Offer Update
Billam PLC
9 November 2001
Not for release, publication or distribution in, into or from the United
States, Canada, Australia or Japan
9 November 2001
Billam Plc ('Billam')
Recommended Offer by Peel Hunt plc ('Peel Hunt') on behalf of Billam Plc
for
World Life Sciences plc ('WLS')
First Closing date
Offer unconditional in all respects and extended until further notice
On 18 October 2001, a recommended offer was made by Peel Hunt, on behalf of
Billam, for the entire issued share capital of WLS (other than that already
owned or controlled by Billam) (the 'Offer'), as set out in the Offer Document
dated 18 October 2001.
The board of Billam announces that by 3.00 p.m. on 8 November 2001, the first
closing date of the Offer, Billam had received valid acceptances in respect of
a total of 278,333,042 WLS Shares (representing approximately 36.3 per cent.

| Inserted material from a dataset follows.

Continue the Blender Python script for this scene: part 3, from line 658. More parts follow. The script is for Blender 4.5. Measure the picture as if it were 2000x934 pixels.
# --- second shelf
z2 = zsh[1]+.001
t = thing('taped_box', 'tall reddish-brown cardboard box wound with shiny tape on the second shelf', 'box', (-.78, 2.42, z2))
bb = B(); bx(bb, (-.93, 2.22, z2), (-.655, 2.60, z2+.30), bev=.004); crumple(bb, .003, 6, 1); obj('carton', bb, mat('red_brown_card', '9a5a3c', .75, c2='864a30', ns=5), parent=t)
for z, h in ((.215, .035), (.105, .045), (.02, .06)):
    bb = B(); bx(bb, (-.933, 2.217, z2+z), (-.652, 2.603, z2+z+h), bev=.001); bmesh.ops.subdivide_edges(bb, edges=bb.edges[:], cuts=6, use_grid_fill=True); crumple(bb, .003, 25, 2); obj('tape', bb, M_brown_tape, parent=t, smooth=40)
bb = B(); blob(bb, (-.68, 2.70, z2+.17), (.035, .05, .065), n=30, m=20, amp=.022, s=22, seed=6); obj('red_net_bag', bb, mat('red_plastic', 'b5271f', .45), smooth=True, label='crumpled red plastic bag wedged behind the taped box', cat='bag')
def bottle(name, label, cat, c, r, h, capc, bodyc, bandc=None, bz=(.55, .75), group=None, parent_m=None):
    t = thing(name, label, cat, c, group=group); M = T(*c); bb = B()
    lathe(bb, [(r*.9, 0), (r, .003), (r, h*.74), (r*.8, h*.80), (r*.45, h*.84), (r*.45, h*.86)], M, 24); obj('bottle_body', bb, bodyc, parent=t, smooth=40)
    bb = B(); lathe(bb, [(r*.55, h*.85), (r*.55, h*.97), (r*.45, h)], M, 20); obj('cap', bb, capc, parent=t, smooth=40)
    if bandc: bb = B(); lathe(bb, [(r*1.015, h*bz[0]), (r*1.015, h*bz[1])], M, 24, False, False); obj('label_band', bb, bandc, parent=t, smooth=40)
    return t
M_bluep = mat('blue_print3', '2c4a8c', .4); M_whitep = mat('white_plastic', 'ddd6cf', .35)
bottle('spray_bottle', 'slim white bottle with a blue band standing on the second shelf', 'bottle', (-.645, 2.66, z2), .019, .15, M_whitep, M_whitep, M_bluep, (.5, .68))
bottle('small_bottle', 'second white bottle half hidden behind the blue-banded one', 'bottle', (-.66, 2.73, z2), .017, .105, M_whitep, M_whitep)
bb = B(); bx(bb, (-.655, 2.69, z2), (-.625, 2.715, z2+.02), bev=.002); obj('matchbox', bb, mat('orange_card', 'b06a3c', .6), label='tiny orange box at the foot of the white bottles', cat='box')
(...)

of the existing issued ordinary share capital of WLS and approximately 62.4
per cent of the WLS Shares to which the Offer relates). These figures include
all acceptances received from persons acting in concert with Billam and all
acceptances received from persons that had irrevocably undertaken to accept
the Offer. The Offer is now declared unconditional as to acceptances and will
remain open for acceptances until further notice.
The board of Billam further announces that all other conditions to the Offer
have now either been satisfied or waived, subject only to the admission of the
new Billam Shares to trading on AIM becoming effective ('Admission').
Accordingly the Offer is declared unconditional in all respects subject only
to such Admission. Application for Admission has been made in respect of the
208,749,738 Billam Shares being issued as consideration to WLS Shareholders
who have validly accepted the Offer, and such Admission is expected to become
effective at 8.00 a.m. on 14 November 2001.
Billam intends to procure that WLS applies to the London Stock Exchange for
WLS Shares to be de-listed from AIM as of 8.00 a.m. on 14 November 2001.
Prior to the Offer being made, Billam owned 320,000,000 WLS Shares through its
wholly owned subsidiary Billam AG, representing 41.8 per cent. of the existing
ordinary share capital of WLS. In addition, Billam received irrevocable
undertakings from the directors of and the consultant to WLS to accept the
Offer in respect of shareholdings which amounted, in aggregate, to 69,662,000
WLS Shares, representing approximately 9.1 per cent. of the existing issued
ordinary share capital of WLS. Billam has now received acceptances for all
69,662,000 of these WLS Shares (and these acceptances are included in the
acceptances referred to above). In total, therefore, as at 18 October 2001,
Billam held or had received irrevocable undertakings to accept the Offer in
respect of 389,662,000 WLS Shares, representing approximately 50.9 per cent,
of the existing ordinary share capital of WLS.
As at 18 October 2001, persons acting in concert with Billam (as defined by
the Code), other than those persons that gave Billam irrevocable undertakings
to accept the Offer, held 900,000 WLS Shares, representing 0.1 per cent. of
the existing ordinary share capital of WLS. Billam has received acceptances
in respect of all 900,000 of these WLS Shares (and these acceptances are
included in the acceptances referred to above).
Save as disclosed above, neither Billam, nor any person acting in concert or
deemed to be acting in concert with Billam held any WLS Shares (or rights over
such shares) prior to the commencement of the Offer Period or has acquired or
agreed to acquire any WLS Shares (or rights over such shares) during the Offer
Period and no acceptance of the Offer has been received from any person acting
in concert with Billam.
The expressions used in this announcement shall, unless the context otherwise
requires, bear the same meanings as set out in the Offer Document dated 18
October 2001.
Enquiries:
Angus Forrest - Billam Plc:
020 7702 5544
The directors of Billam accept responsibility for the information contained in
this announcement. To the best of the knowledge and belief of the directors
of Billam (who have taken all reasonable care to ensure such is the case), the
information contained herein for which they accept responsibility is in
accordance with the facts and does not omit anything likely to affect the
import of such information.
Peel Hunt is acting for Billam in relation to the Offer and is not acting for
any other person and will not be responsible to any other person for providing
the protections afforded to customers of Peel Hunt or for advising them on any
other matter in relation to the Offer.